Düşünün doğup büyüdüğünüz, yaşamınızı idame ettirdiğiniz topraklardan bir gün sizlerle hiç ilgisi olmayan bazı kravatlı adamlar sizi zoraki bir göçe tabi tutuyor. Örneğin sadece Lozan’da alınan Mübadele kararı ile yaklaşık 2 milyon insan iki ülke arasında göç etmek, yer değiştirmek zorunda bırakılıyor.
Sorunun büyüklüğünü ve ne kadar çok insanın gereksiz yere mağdur edildiğini düşünebiliyor musunuz?
Yaşanan sıkıntılar, acılar, ölümler, ayrılıklar, var olmakla yok olmamak arasında ki yaşam mücadelesi, kaybolan insanlar, birbirini kaybeden, parçalanan aileler ve gidilecek ülkede sizi bekleyen büyük bir belirsizlik. Göç ve Mübadele, hayatınızı kör bir baltayla aniden kesmek ve yeni bir coğrafyada ayakta tutunabilme savaşıdır.
Genel itibariyle Prof. Dr. Kemal Arı bu kitabıyla Göçler ve Mübadele kapsamında Bornova'ya gelen ve yerleşen Müslümanların şehirde iskân edilme aşamaları, şehre alışmaları, kültürlerin kaynaşması, şehre uyum sorunu ve temel konular gibi pek çok konuda yaşanan problemleri gerçek yaşamdan tanık, fotoğraf ve belgelerle okuyucuya aktarmaya çabasında. Neredeyse yaşadığımız her şehrin, her karış toprağın unutulmaması gereken acıları, sorunları, kahramanlıkları var. Kentler geçmişlerini ayakta tutabildikçe var olacaklardır. Kentleri ayakta tutacak olan ise tarihini bilen ve sahip çıkan nesillerdir.

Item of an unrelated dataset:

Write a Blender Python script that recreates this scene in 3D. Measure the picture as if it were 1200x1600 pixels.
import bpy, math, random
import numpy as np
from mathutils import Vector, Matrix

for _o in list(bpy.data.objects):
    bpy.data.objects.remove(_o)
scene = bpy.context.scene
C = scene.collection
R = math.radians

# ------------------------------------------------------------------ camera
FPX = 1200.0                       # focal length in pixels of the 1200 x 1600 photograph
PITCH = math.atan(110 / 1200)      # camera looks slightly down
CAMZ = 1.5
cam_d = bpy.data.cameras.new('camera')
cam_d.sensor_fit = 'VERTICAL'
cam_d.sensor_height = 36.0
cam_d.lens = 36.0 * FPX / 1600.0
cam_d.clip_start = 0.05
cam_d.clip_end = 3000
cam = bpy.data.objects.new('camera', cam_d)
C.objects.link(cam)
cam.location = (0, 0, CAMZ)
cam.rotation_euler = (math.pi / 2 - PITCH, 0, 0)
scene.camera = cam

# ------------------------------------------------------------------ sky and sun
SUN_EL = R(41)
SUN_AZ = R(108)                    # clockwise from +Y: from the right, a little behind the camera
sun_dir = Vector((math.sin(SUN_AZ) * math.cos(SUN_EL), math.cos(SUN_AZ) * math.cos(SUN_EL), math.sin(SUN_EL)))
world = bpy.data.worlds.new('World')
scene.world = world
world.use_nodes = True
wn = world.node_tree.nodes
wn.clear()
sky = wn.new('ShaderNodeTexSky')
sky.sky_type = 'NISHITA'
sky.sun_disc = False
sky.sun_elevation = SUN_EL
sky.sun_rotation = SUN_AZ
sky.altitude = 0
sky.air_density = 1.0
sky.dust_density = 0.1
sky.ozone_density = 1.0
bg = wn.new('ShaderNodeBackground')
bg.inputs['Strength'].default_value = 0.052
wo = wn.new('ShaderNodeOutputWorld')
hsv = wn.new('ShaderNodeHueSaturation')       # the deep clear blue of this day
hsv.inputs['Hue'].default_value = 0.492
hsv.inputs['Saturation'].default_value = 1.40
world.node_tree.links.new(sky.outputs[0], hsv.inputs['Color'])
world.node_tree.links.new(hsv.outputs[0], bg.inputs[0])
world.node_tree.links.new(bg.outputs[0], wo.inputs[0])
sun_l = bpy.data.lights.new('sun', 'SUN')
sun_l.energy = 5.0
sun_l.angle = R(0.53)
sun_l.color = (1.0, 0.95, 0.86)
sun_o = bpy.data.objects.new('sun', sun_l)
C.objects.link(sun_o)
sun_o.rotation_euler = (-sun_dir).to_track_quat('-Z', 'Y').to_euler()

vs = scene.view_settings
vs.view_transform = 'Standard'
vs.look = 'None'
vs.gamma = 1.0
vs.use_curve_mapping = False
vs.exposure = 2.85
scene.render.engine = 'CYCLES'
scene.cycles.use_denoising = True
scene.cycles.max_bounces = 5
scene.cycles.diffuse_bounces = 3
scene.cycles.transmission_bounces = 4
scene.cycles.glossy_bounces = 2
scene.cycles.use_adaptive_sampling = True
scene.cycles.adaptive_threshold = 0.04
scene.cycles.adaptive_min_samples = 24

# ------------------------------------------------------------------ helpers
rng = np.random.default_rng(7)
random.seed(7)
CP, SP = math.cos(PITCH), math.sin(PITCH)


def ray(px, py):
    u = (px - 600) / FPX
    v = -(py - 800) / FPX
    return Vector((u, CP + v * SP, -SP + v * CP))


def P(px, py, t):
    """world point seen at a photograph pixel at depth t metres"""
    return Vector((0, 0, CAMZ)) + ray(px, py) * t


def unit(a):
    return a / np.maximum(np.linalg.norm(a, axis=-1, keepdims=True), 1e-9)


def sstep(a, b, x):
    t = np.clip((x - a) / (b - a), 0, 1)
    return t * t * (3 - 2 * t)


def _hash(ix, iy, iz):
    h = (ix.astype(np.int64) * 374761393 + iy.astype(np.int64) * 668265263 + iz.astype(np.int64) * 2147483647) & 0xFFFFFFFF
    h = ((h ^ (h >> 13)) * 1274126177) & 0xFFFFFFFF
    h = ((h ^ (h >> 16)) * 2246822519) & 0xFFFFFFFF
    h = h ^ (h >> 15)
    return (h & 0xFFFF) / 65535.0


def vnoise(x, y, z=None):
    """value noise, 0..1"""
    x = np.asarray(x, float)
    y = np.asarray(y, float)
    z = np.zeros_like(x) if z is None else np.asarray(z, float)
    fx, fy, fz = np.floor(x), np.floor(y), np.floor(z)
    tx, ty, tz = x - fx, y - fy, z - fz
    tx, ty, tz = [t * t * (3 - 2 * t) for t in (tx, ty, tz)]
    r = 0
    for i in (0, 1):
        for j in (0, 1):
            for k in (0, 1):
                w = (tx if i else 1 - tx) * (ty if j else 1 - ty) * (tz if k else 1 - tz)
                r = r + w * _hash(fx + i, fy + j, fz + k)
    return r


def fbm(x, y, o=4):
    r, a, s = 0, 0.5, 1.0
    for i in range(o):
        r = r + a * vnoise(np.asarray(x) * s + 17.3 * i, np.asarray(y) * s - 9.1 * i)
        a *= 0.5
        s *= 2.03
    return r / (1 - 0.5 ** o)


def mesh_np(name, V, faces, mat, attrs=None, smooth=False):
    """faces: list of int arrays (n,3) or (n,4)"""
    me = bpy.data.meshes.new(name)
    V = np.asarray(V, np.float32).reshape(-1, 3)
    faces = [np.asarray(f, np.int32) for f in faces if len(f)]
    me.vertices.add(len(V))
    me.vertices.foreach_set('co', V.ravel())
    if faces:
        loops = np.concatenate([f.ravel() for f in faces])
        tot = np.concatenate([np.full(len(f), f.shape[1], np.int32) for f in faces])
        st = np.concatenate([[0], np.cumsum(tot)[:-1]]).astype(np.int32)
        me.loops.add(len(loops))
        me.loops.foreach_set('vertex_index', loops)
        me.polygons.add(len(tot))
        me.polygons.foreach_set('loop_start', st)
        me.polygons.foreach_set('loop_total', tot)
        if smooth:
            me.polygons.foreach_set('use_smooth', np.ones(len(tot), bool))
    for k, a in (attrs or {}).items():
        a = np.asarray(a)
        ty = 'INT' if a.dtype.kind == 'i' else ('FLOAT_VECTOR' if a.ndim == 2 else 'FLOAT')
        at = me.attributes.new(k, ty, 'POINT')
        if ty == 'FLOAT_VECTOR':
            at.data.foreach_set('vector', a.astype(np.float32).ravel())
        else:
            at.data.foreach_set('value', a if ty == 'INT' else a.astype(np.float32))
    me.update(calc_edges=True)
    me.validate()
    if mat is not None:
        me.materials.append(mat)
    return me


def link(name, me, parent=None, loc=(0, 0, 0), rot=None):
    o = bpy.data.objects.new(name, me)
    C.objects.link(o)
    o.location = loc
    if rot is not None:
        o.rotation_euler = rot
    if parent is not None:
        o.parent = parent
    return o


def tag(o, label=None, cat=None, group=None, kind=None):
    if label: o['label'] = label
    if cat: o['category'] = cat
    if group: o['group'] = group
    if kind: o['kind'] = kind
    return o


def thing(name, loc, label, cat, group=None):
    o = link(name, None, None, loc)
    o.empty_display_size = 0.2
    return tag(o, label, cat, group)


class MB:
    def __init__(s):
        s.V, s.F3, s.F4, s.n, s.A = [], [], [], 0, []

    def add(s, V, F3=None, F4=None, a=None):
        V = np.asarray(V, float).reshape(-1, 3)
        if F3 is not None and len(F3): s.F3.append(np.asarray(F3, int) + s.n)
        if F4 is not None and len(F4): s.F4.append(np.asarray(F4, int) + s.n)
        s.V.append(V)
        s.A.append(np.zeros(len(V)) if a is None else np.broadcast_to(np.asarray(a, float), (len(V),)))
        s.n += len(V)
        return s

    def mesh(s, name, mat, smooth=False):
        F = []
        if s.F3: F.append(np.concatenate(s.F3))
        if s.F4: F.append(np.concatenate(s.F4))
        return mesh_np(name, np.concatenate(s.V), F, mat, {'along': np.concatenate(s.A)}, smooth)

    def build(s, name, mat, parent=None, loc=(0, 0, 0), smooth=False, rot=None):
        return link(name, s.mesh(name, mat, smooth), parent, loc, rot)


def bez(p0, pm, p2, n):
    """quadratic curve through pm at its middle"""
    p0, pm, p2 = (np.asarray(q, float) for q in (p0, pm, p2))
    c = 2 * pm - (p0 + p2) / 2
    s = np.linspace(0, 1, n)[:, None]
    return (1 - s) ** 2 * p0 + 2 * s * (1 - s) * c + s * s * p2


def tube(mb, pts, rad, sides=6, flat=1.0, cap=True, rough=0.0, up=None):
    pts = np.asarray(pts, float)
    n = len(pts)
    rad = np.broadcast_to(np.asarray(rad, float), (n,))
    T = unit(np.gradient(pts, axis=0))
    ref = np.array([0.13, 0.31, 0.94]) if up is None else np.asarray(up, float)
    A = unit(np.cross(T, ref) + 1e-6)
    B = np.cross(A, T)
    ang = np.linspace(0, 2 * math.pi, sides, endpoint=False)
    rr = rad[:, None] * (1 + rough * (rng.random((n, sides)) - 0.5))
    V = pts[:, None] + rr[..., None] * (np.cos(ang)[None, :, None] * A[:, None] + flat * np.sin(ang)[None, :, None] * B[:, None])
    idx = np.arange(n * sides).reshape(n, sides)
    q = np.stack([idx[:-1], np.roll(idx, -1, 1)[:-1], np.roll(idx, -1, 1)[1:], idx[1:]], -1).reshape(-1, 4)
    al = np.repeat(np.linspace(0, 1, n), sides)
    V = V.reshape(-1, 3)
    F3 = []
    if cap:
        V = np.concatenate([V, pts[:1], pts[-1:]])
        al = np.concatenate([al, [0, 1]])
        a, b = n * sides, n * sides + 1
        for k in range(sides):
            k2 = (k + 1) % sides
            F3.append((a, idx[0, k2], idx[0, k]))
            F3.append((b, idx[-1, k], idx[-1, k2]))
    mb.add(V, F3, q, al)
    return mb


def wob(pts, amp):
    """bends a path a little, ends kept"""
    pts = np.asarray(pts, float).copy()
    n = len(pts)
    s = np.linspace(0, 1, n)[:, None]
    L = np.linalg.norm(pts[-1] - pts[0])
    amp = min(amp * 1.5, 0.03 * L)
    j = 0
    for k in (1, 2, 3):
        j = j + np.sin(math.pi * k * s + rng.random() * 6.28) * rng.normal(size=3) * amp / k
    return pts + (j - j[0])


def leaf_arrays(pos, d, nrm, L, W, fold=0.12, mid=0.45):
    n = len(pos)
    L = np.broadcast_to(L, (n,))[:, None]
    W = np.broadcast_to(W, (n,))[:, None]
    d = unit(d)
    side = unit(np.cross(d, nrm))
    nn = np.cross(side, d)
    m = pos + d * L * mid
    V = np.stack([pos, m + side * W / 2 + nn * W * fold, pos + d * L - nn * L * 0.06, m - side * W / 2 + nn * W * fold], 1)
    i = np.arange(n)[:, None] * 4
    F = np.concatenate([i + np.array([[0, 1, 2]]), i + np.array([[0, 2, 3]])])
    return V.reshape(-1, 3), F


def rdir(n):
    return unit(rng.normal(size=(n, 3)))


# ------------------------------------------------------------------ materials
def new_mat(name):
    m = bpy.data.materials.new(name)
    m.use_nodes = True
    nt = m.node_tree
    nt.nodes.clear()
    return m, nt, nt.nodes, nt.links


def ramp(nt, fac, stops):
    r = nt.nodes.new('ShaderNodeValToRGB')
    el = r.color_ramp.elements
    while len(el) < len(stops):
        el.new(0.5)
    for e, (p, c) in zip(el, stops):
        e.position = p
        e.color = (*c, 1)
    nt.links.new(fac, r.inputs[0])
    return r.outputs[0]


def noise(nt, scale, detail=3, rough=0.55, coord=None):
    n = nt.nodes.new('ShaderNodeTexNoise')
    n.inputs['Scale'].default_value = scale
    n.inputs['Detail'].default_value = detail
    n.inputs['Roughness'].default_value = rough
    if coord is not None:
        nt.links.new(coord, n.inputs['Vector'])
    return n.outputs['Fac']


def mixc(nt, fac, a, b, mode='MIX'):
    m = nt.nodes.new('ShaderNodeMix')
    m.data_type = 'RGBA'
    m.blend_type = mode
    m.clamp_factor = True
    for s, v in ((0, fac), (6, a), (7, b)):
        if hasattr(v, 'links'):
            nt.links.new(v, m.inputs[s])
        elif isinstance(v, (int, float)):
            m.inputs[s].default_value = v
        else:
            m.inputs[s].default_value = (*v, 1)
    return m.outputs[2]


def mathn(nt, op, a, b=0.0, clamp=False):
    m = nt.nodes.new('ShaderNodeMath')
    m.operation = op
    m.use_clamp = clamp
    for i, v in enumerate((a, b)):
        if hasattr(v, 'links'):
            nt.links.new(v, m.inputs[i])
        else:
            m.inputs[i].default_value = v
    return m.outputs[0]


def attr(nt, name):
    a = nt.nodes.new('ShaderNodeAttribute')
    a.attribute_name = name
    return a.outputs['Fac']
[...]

Prof. Dr. Kemal Arı'nın çok anlamlı bir sözünü burada anımsatmak istiyorum, 'Tarih, tarihçinin işidir'. Buradan da anlaşılacağı gibi Tarih evrensel ve bilimsel verilerden uzaklaşmak, sorunu çözmek yerine sorun yaratmak değildir. Tarih, tarihi bilmeyenlerin kafalarına göre atıp tutabilecekleri bir bilim değildir. Tarih, siyasetçilerin isteğine göre şekillenebilecek, eğilip bükülebilecek ve gerçeğin dışına çıkmak hiç değildir. Tarih, tarihi ve toplumları yozlaştırma, halkları ayrıştırma bilimi değildir. Her önüne gelenin ben tarihçiyim diyerek yalan yanlış atıp tutmasına ve toplumun zihnini karıştırarak yanlış bilgi verenlere itibar edilmemelidir. Tarih ciddi bir iştir ve tarihçiden öğrenilir.